Amanda Marcotte has an interesting post on the debate in the feminist blogosphere over the blog, Go Fug Yourself. GFY posts pictures of celebrities wearing bad clothes and mocks them silly. Some say this mockery isn’t funny and is hurtful to women who don’t like to dress up. Other say nonsense. This sort of mockery helps to bolster the patriarchy-blaming model.
I don’t really see how mocking celebrities has any impact on women either way. Celebrities are our Greek Gods. We worship them. We mock them. They aren’t human enough to feel like the barbs aimed at them have anything to do with us mortals. The funny part isn’t that these are women wearing bad clothes. The funny is that these are rich women with a pile of handlers and advisors, and they STILL get it wrong.
I don’t feel that sorry for them either. It’s part of the bargain. They get a ton of money and beautiful bed partners, and we have the mockery. GFY does focus on women, but the tabloids spread the mockery to men as well. Look at Tom Cruise.
However, I did feel bad for Britney here. Britney almost dropped her baby and the press caught the whole thing on camera. The photographers follow her to a restaurant where they find her with smeared makeup and her thong showing. They gotta lay off that girl.

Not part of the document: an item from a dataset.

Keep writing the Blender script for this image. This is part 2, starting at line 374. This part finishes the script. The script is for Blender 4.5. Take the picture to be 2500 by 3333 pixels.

Tara Reid, on the other hand, is fair game. Girlfriend, Mork wants his jacket back.
(Of course, all this debate has killed the funny. You just can’t politicize funny. )


Too true about the handlers, designers, and such. Which is why the real function of GFY, I think, is for proles to talk back to designers. It’s the rev-limiter on outrageous fashion: “That’s okay; that’s okay; nope, that’s way wrong — stop!”
That said, I thought the Kirsten Dunst dress was way classy, but she did need a better bra.